Greeshma Gadikota, associate professor in the School of Civil and Environmental Engineering (right). © Cornell University

Furnas: As leaders in carbon capture research, why have you chosen to do your work at Cornell? 

Gadikota: It’s really been a pleasure being here at Cornell and being able to develop scalable technologies, in collaboration with graduate students and postdocs. Cornell Technology and Licensing has been instrumental in helping us go through the patenting process and license this technology. One startup that we’ve developed from this research, Carbon to Stone, has raised close to $2 million in funds to get this technology across from the academic valley of death and into translation in industry. I’m incredibly grateful to Cornell as well as our industry partners.

Hanrath: The support for interdisciplinary research and interdisciplinary thinking at Cornell, including through Cornell Atkinson and the 2030 Project, has been very helpful. In my lab we seek to combine perspectives from many fields.
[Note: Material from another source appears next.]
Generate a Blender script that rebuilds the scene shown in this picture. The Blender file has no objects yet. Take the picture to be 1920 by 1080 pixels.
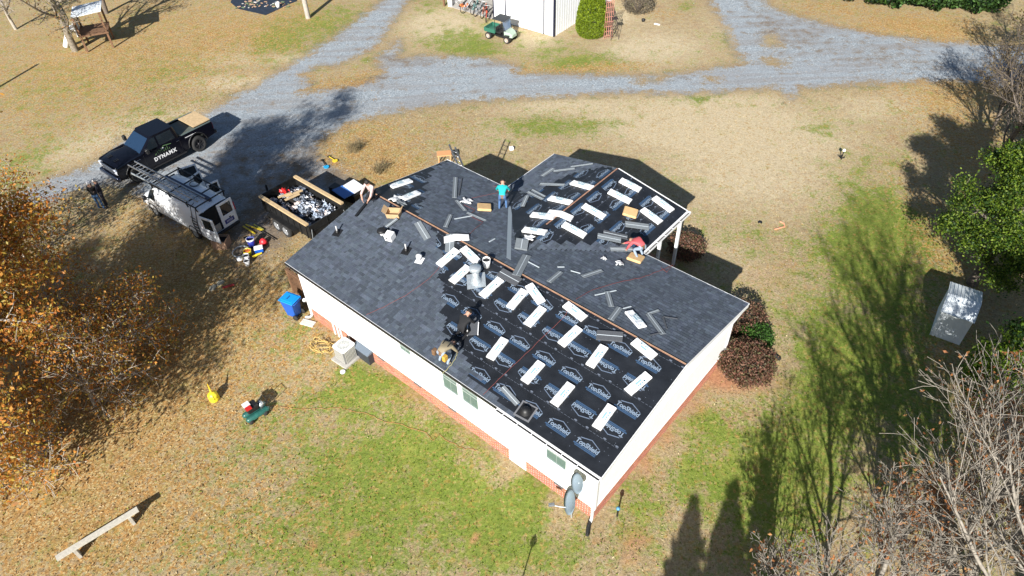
import bpy, bmesh, math, random
import numpy as np
from mathutils import Matrix, Vector
random.seed(7); RS=np.random.RandomState(7)
R=math.radians; PI=math.pi
sc=bpy.context.scene; COL=sc.collection
# ------------------------------------------------------------------ camera
CF,CP,CR,CH=1322.3356,0.7594,-0.0375,22.08038
cam=bpy.data.cameras.new('camera'); co=bpy.data.objects.new('camera',cam); COL.objects.link(co)
cam.sensor_width=36; cam.lens=36*CF/1920; cam.clip_start=.5; cam.clip_end=3000
_R0=Vector((1,0,0)); _U0=Vector((0,math.sin(CP),math.cos(CP))); _F=Vector((0,math.cos(CP),-math.sin(CP)))
_c,_s=math.cos(CR),math.sin(CR)
_r=_c*_R0+_s*_U0; _u=-_s*_R0+_c*_U0; _b=-_F
co.matrix_world=Matrix(((_r.x,_u.x,_b.x,0),(_r.y,_u.y,_b.y,0),(_r.z,_u.z,_b.z,CH),(0,0,0,1)))
sc.camera=co
# ------------------------------------------------------------------ sky, sun, exposure
AZ,EL=1.24482,0.51311          # direction the shadows fall, height of the sun
w=bpy.data.worlds.new('World'); sc.world=w; w.use_nodes=True
nt=w.node_tree; bg=nt.nodes['Background']; sky=nt.nodes.new('ShaderNodeTexSky'); sky.sky_type='NISHITA'; sky.sun_disc=False
sky.sun_elevation=EL; sky.sun_rotation=math.atan2(-math.cos(AZ),-math.sin(AZ)); sky.air_density=1; sky.dust_density=.6; sky.ozone_density=1.5
nt.links.new(sky.outputs[0],bg.inputs[0]); bg.inputs[1].default_value=.051
sl=bpy.data.lights.new('sun','SUN'); sl.energy=5; sl.angle=R(.53); sl.color=(1,.97,.915)
so=bpy.data.objects.new('sun',sl); COL.objects.link(so)
sd=Vector((math.cos(AZ)*math.cos(EL),math.sin(AZ)*math.cos(EL),-math.sin(EL)))
so.rotation_euler=sd.to_track_quat('-Z','Y').to_euler(); so.location=(-10,-30,40)
vs=sc.view_settings; vs.view_transform='Standard'; vs.look='None'; vs.gamma=1; vs.use_curve_mapping=False; vs.exposure=.95
# ------------------------------------------------------------------ helpers
def ray(px,py):
    a,b=px-960,py-540
    return (a*_r-b*_u+CF*_F)
def G(px,py,z=0):
    "point of the place at height z that the photograph shows at px,py"
    d=ray(px,py); t=(z-CH)/d.z; return Vector((0,0,CH))+t*d
def hit(px,py,Mf):
    "the same for an inclined or upright plane: returns its a,b coordinates"
    d=ray(px,py); N=Mf.to_3x3()@Vector((0,0,1)); o=Mf.translation; c=Vector((0,0,CH))
    t=(o-c).dot(N)/d.dot(N); q=Mf.inverted()@(c+t*d); return q.x,q.y
def lin(c): return tuple(((x/255)/12.92 if x/255<=.04045 else ((x/255+.055)/1.055)**2.4) for x in c)
MATS={}
def M(name,col,rough=.7,metal=0,noise=None,bump=None,attr=None,spec=None,trans=0,coat=0):
    if name in MATS: return MATS[name]
    m=bpy.data.materials.new(name); m.use_nodes=True; t=m.node_tree; p=t.nodes['Principled BSDF']
    p.inputs['Base Color'].default_value=(*col,1); p.inputs['Roughness'].default_value=rough; p.inputs['Metallic'].default_value=metal
    if spec is not None: p.inputs['Specular IOR Level'].default_value=spec
    if coat: p.inputs['Coat Weight'].default_value=coat
    if trans: p.inputs['Transmission Weight'].default_value=trans
    src=None
    if attr:
        a=t.nodes.new('ShaderNodeAttribute'); a.attribute_name=attr; src=a.outputs['Color']
        mx=t.nodes.new('ShaderNodeMix'); mx.data_type='RGBA'; mx.blend_type='MULTIPLY'; mx.inputs[0].default_value=1
        mx.inputs[6].default_value=(*col,1); t.links.new(src,mx.inputs[7]); src=mx.outputs[2]
    if noise:
        tc=t.nodes.new('ShaderNodeTexCoord'); n=t.nodes.new('ShaderNodeTexNoise'); n.inputs['Scale'].default_value=noise[0]; n.inputs['Detail'].default_value=4
        t.links.new(tc.outputs['Object'],n.inputs['Vector'])
        mr=t.nodes.new('ShaderNodeMapRange'); mr.inputs[1].default_value=.3; mr.inputs[2].default_value=.7; mr.inputs[3].default_value=1-noise[1]; mr.inputs[4].default_value=1+noise[1]
        t.links.new(n.outputs['Fac'],mr.inputs[0])
        mx=t.nodes.new('ShaderNodeVectorMath'); mx.operation='SCALE'
        if src: t.links.new(src,mx.inputs[0])
        else: mx.inputs[0].default_value=col
        t.links.new(mr.outputs[0],mx.inputs['Scale']); src=mx.outputs[0]
        if bump:
            b=t.nodes.new('ShaderNodeBump'); b.inputs['Strength'].default_value=bump; b.inputs['Distance'].default_value=.02
            t.links.new(n.outputs['Fac'],b.inputs['Height']); t.links.new(b.outputs[0],p.inputs['Normal'])
    if src: t.links.new(src,p.inputs['Base Color'])
    MATS[name]=m; return m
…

For example, we’re looking at the ways plants catalyze CO2, as opposed to the ways humans have devised to catalyze CO2. If you think about how plants are designed, they’re adaptable to a wide range of different environments, they’re dynamic – they’re an obviously successful carbon-capture technology. Humans, on the other hand, as a species, are better than nature at manipulating electricity and electrons in general. Can we learn from the things plants are doing well, in design, and then optimize electron-driven catalysis? Particularly, can we do so photochemically, using light directly? This meshing of plant science and engineering is an inspiration for our technology development.

Milner: The CAPTURE-Lab in particular fits perfectly into Cornell’s view of the university as a living laboratory. One primary goal in my lab is to decrease the energy needed to capture carbon. Current technologies require heating up to very high temperatures – sometimes over 900 degrees C – and that’s why we can’t do it at a massive scale right now. We’re really excited about developing alternative chemical processes that enable solar light to directly drive the carbon capture and release process. We’ve done experiments using flue gas from the Cornell heat and power plant and shown that it does work, so now we’re improving, testing, and working to scale our discoveries. We really needed to be doing carbon capture about 30 years ago, but the second-best time to do it is now. Existing technologies have significant limitations, so we need to fundamentally improve those technologies for the next generation and generations to come.